* AIM *
Reproduce all of the data exactly, with no line skipped.

* STORED RECORDS *
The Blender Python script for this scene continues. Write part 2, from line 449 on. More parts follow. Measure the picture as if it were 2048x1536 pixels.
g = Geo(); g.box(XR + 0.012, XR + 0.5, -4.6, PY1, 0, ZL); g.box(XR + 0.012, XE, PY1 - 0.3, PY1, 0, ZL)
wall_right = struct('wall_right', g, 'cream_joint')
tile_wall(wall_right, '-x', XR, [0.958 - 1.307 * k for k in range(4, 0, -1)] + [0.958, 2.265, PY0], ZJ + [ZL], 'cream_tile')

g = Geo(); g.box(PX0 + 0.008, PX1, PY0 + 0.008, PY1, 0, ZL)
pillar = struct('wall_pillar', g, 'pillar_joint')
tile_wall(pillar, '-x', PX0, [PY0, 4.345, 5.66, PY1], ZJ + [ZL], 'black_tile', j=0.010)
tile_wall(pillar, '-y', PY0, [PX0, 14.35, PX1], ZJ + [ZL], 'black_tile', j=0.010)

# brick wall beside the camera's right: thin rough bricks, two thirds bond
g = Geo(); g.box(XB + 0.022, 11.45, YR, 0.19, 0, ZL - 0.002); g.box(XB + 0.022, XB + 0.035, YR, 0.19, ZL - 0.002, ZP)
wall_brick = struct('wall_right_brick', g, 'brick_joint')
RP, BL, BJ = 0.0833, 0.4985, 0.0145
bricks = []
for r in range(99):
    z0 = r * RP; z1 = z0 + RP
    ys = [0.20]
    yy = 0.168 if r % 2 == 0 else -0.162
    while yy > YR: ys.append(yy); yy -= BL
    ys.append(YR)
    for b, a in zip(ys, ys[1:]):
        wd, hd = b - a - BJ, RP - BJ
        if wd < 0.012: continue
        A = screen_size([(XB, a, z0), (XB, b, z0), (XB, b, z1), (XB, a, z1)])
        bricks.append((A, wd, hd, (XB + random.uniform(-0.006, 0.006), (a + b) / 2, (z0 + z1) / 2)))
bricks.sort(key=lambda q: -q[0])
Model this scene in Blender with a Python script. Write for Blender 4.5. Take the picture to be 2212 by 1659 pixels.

* PROBLEM SOLUTION *
The Blender Python script for this scene continues. Write part 2, from line 449 on. More parts follow. Measure the picture as if it were 2048x1536 pixels.
g = Geo(); g.box(XR + 0.012, XR + 0.5, -4.6, PY1, 0, ZL); g.box(XR + 0.012, XE, PY1 - 0.3, PY1, 0, ZL)
wall_right = struct('wall_right', g, 'cream_joint')
tile_wall(wall_right, '-x', XR, [0.958 - 1.307 * k for k in range(4, 0, -1)] + [0.958, 2.265, PY0], ZJ + [ZL], 'cream_tile')

g = Geo(); g.box(PX0 + 0.008, PX1, PY0 + 0.008, PY1, 0, ZL)
pillar = struct('wall_pillar', g, 'pillar_joint')
tile_wall(pillar, '-x', PX0, [PY0, 4.345, 5.66, PY1], ZJ + [ZL], 'black_tile', j=0.010)
tile_wall(pillar, '-y', PY0, [PX0, 14.35, PX1], ZJ + [ZL], 'black_tile', j=0.010)

# brick wall beside the camera's right: thin rough bricks, two thirds bond
g = Geo(); g.box(XB + 0.022, 11.45, YR, 0.19, 0, ZL - 0.002); g.box(XB + 0.022, XB + 0.035, YR, 0.19, ZL - 0.002, ZP)
wall_brick = struct('wall_right_brick', g, 'brick_joint')
RP, BL, BJ = 0.0833, 0.4985, 0.0145
bricks = []
for r in range(99):
    z0 = r * RP; z1 = z0 + RP
    ys = [0.20]
    yy = 0.168 if r % 2 == 0 else -0.162
    while yy > YR: ys.append(yy); yy -= BL
    ys.append(YR)
    for b, a in zip(ys, ys[1:]):
        wd, hd = b - a - BJ, RP - BJ
        if wd < 0.012: continue
        A = screen_size([(XB, a, z0), (XB, b, z0), (XB, b, z1), (XB, a, z1)])
        bricks.append((A, wd, hd, (XB + random.uniform(-0.006, 0.006), (a + b) / 2, (z0 + z1) / 2)))
bricks.sort(key=lambda q: -q[0])
Model this scene in Blender with a Python script. Write for Blender 4.5. Take the picture to be 2212 by 1659 pixels.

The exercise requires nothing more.